Tuesday, April 19, 2011

My Uncle, Asahel Read (1753-1775) died at Lexington on 19 April 1775

 Asahel Read was born before 20 March 1753 in Sudbury, Middlesex County, Massachusetts, the youngest son and youngest child of Isaac and Experience (Willis) Read. 

The book The History of Sudbury, Massachusetts. 1638-1889 by Alfred Sereno Hudson notes (accessed on Google Books, page 381):

"During the day Sudbury sustained the loss of two men, Deacon Josiah Haynes and Asahel Reed. Joshua Haynes was wounded. Deacon Haynes was eighty years old. He was killed by a musket bullet at Lexington. He belonged to the old Haynes family of Sudbury, where his descendants still live. He was one of the original signers of the West Precinct Church Covenant, and was made deacon May 24, 1733. He was buried in the Old Burying Ground, Sudbury Centre. The grave is marked by a simple slate stone. Mr. Asahel Reed was of Captain Nixon's minute men. His name is found on that company's call roll to which we have before referred; it is left out after the battle, probably because after his death the name was stricken from the list. He belonged to the old Reed family of Sudbury, whose progenitor, Joseph Reed, settled at Lanham about 1656. Probably he was also buried in the old ground at Sudbury Centre. Mrs. Joseph Reed, a member of the same family and grandmother of the writer, said many years ago that the body of Mr. Reed was brought to Sudbury. So, although no stone has been found which marks the grave, he doubtless rests somewhere in the old burying-ground at the centre, which was the only one at that time in the West Precinct."

The periodical The Magazine of History with Notes and Queries, Volume 1, January-June 1905, (accessed on Google Books, page 244) has a list of the dead on Patriot's Day (19 April 1775) and Asahel Reed is listed as from Sudbury and buried in Sudbury Centre.


So there is no gravestone for Asahel Read.  And there is no government military record for Asahel Read, only a Sudbury town record, as noted in the Hudson book. 

Why do I care?  Because Asahel Read was my fifth great-grand-uncle, since I am descended from his sister, Sarah Read (1736-1809), daughter of Isaac and Experience (Willis) Read, who married Norman Seaver (1734-1787), and they were my fifth great-grandparents. 
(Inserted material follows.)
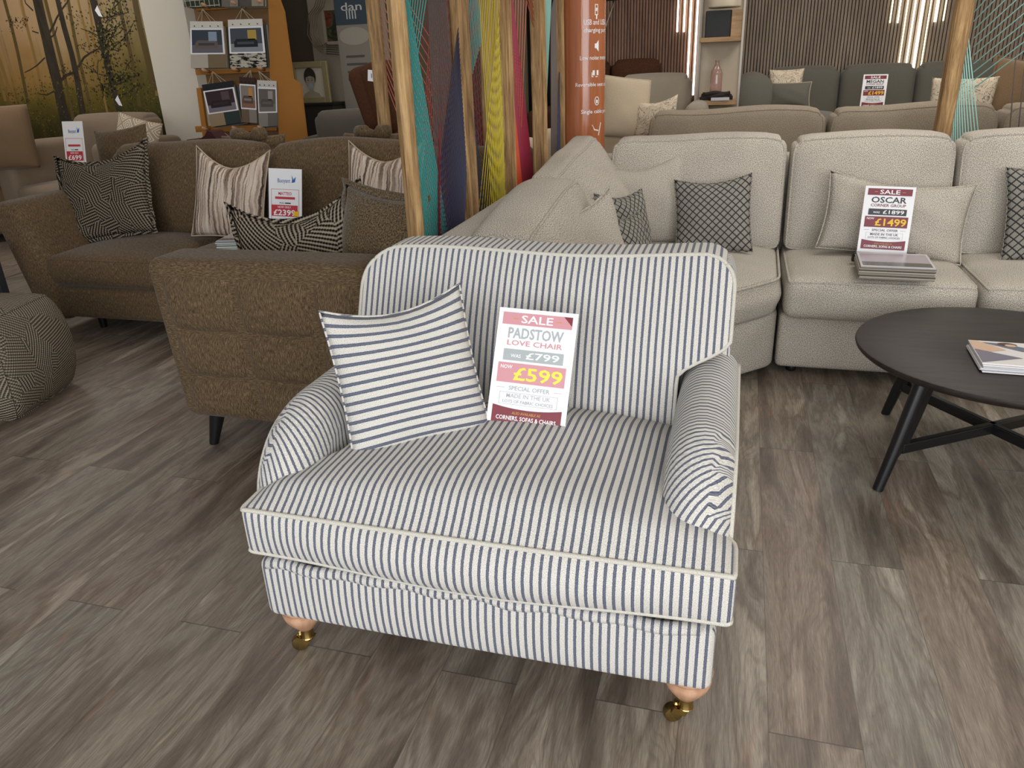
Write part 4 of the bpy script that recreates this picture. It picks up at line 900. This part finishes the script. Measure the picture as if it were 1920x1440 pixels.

The death of Asahel Read at the start of the Revolutionary War affected the Read and Seaver families.  Norman and Sarah (Read) Seaver named their next child Asahel Reed Seaver, born 2 October 1775 in Westminster, Worcester County, Massachusetts.  He married Hannah Gager in 1809, and Asahel died in 1849 in Westminster. 

Unfortunately, I have no family stories handed down over two centuries about Asahel Read's participation in the rush to Lexington and Concord on the morning of 19 April 1775.  I am quite sure that his namesake (Asahel Reed Seaver) was told the story about his uncle Asahel and, hopefully, repeated it to his children. 

3 comments:

Heather Wilkinson Rojo said...

I like how your ancestors named their child after Asahel Read. This must have been common. My ancestor named his son after his uncle, Robert Munroe, who was one of the first men bayoneted on Lexington Green. The name Robert Munroe has been passed on ever since, down to my Dad's brother, Robert Munroe Wilkinson. No one knew why until I found the story of the Battle of Lexington. We forget that to the people of Middlesex County, this was like their September 11th -an unforgettable disaster that left lots of memories.

Midge Frazel said...

You did see my gravestone post on the gravestones in the Revolutionary graveyard in Sudbury?

Geolover said...

Randy, a very moving story. One branch in my ancestry did the same concerning a childless relative who died in the siege of Fort Meigs during the War of 1812 - a host of sons in the next 3 generations bore his name. Thus genealogy and history intimately combine in the lives of families.